Marc Stevens: Owning an IRS Lawyer
Marc Stevens interviews an IRS lawyer in a pretrail conference including his client. All Marc does is ask questions that the IRS attorney refuses to answer, by continually dodging the questions. Here is the article:
http://marcstevens.net/articles/309-owning-an-irs-lawyer.html
And for convenience, I’ve linked the audio file here: http://marcstevens.net/irs_dec_15A.mp3
Marc bleeped out the name of his client and the attorney’s fax number, but left everything else in the call.

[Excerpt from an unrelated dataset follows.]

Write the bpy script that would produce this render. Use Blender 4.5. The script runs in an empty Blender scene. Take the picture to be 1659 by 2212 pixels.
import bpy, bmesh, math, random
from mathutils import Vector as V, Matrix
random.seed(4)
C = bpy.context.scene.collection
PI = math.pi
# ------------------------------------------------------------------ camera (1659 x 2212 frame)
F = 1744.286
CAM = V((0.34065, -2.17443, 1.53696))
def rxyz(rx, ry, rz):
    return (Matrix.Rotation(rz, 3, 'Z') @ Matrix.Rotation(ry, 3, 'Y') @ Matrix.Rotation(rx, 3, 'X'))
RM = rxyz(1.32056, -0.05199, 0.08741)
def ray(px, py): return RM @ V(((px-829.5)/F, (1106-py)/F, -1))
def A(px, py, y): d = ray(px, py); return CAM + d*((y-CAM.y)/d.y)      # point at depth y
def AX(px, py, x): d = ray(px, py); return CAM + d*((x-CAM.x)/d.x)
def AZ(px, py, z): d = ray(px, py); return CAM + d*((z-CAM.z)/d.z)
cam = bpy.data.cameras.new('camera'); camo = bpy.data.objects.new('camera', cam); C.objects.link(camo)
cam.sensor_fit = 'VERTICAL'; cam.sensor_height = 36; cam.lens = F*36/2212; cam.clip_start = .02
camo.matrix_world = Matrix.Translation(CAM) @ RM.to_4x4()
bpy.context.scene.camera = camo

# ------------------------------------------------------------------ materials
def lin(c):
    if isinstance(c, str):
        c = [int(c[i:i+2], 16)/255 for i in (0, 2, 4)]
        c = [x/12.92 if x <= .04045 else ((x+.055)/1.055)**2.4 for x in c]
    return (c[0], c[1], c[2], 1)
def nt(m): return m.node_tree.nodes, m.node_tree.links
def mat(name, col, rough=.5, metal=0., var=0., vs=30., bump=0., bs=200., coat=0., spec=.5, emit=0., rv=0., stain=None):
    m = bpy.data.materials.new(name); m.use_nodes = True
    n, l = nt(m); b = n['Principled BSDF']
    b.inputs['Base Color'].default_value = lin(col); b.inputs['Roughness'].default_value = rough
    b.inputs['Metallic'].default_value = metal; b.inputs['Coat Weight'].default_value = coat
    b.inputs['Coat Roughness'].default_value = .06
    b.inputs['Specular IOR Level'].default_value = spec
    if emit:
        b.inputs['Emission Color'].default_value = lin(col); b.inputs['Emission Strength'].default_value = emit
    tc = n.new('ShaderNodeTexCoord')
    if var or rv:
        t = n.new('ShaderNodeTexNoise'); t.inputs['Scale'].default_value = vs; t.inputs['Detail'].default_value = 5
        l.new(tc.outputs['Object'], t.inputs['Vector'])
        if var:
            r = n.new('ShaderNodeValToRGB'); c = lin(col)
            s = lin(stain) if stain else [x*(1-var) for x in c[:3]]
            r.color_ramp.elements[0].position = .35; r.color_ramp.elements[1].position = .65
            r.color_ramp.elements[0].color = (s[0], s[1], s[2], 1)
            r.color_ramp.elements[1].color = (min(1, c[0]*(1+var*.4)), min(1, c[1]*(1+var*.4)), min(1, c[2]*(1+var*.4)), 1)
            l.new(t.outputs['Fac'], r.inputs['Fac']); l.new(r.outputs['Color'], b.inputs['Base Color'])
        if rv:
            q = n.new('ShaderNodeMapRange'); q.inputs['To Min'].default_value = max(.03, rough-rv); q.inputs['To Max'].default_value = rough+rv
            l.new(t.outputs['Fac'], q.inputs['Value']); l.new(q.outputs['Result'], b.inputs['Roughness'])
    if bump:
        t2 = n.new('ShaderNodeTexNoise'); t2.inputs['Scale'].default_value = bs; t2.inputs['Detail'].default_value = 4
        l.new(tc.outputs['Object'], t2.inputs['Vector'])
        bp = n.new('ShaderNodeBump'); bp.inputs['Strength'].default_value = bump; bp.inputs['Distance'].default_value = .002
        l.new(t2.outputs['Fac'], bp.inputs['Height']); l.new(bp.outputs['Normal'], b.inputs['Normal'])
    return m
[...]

What I found frustrating about the call is that the attorney dodged very important questions–one, was if she had witnesses to rely on. She kept saying, “I have no witness to call at this time” which is not answering the question. Finally she admitted that there might be a witness, but that witness might not work for the IRS anymore. This person she refused to identify. Two, I found it troubling that she would not tell Marc if she knew what the factual differences were between taxable and non-taxable income–but she claimed there was a difference. Then she refused to answer if she had admissible evidence that Marc’s client was a taxpayer and earned taxable income. I think Marc is right–she knows there is none and this is more evidence that taxation is actually theft. Anyway, Marc goes into more detail in his article above and does a better job explaining the errors the attorney was making.
Just remember, don’t go into a tax trial thinking you’re going to get a fair trial! They don’t deal in facts, apparently, just legal opinions.